»»

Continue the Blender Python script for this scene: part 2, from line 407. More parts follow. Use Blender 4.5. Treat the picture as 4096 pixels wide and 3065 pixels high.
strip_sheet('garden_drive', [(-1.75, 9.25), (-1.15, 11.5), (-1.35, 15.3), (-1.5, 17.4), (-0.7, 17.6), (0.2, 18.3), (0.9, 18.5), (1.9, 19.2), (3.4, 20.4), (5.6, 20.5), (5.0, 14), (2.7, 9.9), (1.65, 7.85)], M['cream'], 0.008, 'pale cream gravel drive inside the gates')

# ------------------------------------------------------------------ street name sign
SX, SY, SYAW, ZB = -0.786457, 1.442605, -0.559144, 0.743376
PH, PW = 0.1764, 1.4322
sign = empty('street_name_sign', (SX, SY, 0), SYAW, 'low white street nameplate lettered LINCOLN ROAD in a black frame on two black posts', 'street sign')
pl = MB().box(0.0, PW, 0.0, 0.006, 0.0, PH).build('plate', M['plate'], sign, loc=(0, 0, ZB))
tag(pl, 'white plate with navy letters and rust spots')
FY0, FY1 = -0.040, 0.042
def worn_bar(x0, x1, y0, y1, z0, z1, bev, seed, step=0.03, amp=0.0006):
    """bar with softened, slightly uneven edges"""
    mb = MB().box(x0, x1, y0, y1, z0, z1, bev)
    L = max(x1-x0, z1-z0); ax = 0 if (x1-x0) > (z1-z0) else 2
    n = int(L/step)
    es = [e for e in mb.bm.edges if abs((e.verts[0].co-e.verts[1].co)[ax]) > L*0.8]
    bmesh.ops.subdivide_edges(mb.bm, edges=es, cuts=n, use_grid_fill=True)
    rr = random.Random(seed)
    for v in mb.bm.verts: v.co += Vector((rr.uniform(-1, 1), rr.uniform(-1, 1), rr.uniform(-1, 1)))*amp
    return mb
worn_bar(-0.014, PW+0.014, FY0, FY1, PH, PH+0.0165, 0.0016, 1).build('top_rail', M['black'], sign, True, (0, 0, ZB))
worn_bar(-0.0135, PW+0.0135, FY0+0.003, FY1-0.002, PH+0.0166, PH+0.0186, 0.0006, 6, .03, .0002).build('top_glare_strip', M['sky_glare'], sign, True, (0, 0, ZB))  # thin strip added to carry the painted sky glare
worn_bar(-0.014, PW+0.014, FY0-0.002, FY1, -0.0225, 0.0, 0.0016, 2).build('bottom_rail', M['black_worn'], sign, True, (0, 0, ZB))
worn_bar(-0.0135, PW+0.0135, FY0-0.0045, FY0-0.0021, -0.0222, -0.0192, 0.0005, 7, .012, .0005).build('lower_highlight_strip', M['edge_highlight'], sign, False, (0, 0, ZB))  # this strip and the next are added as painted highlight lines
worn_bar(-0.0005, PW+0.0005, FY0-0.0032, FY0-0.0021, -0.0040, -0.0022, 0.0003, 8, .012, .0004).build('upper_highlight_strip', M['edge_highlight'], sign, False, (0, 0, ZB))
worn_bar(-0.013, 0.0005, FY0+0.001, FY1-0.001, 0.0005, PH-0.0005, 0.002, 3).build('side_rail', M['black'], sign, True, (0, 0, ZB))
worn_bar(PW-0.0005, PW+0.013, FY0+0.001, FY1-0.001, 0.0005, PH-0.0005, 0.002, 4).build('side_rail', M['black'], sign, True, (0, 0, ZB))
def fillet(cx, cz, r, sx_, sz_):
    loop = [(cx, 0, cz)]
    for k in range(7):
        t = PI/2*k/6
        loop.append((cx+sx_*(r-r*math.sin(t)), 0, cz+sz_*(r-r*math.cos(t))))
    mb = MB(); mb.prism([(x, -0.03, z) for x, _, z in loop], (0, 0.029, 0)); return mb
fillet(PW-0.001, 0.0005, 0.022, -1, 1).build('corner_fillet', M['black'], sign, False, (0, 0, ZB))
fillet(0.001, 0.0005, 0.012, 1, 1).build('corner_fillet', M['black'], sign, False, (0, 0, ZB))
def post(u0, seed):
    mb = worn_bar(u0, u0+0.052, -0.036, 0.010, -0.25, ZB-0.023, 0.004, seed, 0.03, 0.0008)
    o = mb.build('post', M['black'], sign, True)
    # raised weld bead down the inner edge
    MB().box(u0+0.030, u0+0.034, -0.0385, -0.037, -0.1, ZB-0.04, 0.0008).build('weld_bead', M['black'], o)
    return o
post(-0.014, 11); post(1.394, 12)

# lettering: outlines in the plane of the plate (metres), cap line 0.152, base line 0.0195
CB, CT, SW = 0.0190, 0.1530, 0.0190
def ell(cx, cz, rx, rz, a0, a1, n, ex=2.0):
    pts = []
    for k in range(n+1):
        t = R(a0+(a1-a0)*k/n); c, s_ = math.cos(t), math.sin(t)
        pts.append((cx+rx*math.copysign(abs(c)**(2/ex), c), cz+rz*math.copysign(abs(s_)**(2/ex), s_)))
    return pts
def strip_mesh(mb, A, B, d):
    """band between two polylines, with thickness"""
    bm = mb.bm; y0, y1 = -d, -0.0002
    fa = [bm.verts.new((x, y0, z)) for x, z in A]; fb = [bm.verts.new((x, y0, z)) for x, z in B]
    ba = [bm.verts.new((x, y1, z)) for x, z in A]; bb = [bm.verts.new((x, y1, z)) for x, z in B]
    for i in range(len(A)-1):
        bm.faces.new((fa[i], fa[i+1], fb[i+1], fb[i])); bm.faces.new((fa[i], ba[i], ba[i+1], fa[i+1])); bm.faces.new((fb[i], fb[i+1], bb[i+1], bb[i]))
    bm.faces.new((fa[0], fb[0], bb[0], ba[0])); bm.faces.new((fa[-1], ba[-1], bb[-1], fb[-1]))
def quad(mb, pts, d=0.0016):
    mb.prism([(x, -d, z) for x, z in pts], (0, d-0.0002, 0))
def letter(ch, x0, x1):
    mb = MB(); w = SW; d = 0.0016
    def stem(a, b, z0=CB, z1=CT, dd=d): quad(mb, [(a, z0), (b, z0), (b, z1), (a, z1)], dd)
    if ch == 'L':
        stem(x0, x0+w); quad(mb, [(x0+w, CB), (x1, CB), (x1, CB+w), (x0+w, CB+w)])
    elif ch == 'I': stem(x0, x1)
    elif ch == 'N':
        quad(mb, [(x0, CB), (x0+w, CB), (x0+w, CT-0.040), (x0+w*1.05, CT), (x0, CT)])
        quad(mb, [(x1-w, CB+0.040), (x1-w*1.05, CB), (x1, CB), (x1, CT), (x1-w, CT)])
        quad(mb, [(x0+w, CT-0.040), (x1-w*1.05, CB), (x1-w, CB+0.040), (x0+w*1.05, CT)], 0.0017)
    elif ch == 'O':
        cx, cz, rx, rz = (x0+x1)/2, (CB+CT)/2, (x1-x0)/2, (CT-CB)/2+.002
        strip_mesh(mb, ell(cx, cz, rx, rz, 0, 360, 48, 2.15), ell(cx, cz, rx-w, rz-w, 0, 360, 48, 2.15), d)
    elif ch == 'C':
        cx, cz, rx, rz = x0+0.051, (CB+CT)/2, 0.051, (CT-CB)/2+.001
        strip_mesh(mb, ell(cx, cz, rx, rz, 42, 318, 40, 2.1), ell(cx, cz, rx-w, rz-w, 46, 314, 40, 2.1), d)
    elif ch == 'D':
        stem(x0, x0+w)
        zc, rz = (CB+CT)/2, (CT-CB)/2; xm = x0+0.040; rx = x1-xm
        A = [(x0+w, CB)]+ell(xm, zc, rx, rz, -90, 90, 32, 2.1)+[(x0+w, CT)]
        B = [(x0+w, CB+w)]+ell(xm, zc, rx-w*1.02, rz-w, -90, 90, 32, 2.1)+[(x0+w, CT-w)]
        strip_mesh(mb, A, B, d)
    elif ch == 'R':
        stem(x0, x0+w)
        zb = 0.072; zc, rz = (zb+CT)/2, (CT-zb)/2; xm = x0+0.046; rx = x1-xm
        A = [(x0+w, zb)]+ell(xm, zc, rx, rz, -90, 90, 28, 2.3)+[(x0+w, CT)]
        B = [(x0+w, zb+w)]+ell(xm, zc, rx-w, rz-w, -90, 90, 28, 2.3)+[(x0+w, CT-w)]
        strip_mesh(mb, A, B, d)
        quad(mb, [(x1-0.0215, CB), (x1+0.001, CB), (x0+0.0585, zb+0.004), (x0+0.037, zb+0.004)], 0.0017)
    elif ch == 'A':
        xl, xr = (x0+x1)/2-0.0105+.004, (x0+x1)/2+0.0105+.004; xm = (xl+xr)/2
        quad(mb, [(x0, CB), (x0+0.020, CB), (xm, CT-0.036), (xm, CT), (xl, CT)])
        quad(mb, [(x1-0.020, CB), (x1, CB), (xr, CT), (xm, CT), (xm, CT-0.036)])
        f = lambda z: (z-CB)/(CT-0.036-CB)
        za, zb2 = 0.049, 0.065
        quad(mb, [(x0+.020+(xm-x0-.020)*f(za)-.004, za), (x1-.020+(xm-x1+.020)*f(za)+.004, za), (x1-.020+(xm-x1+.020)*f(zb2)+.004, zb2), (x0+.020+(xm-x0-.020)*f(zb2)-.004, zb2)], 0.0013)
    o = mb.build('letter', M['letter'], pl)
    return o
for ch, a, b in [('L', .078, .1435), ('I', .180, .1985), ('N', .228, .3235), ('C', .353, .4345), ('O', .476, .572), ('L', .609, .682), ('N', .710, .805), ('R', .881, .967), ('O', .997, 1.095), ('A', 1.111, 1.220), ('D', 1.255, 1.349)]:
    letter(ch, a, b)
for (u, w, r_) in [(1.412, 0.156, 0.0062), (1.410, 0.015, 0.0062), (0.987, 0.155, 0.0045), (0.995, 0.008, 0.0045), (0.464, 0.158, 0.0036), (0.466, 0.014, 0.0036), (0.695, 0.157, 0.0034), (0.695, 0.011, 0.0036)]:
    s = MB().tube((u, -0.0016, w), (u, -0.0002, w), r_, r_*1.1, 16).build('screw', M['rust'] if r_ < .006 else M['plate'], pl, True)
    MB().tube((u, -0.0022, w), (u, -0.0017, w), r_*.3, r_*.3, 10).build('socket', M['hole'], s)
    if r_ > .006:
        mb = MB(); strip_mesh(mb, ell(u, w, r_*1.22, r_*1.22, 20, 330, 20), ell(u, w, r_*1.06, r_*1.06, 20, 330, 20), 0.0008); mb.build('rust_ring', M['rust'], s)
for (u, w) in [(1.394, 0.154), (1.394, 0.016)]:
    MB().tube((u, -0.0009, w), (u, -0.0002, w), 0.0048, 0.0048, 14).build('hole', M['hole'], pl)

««

• Your instructions: Starting at the first line of the listing, retype every line up to and including the one with "inside the gates')".

• Written solution:
Continue the Blender Python script for this scene: part 2, from line 407. More parts follow. Use Blender 4.5. Treat the picture as 4096 pixels wide and 3065 pixels high.
strip_sheet('garden_drive', [(-1.75, 9.25), (-1.15, 11.5), (-1.35, 15.3), (-1.5, 17.4), (-0.7, 17.6), (0.2, 18.3), (0.9, 18.5), (1.9, 19.2), (3.4, 20.4), (5.6, 20.5), (5.0, 14), (2.7, 9.9), (1.65, 7.85)], M['cream'], 0.008, 'pale cream gravel drive inside the gates')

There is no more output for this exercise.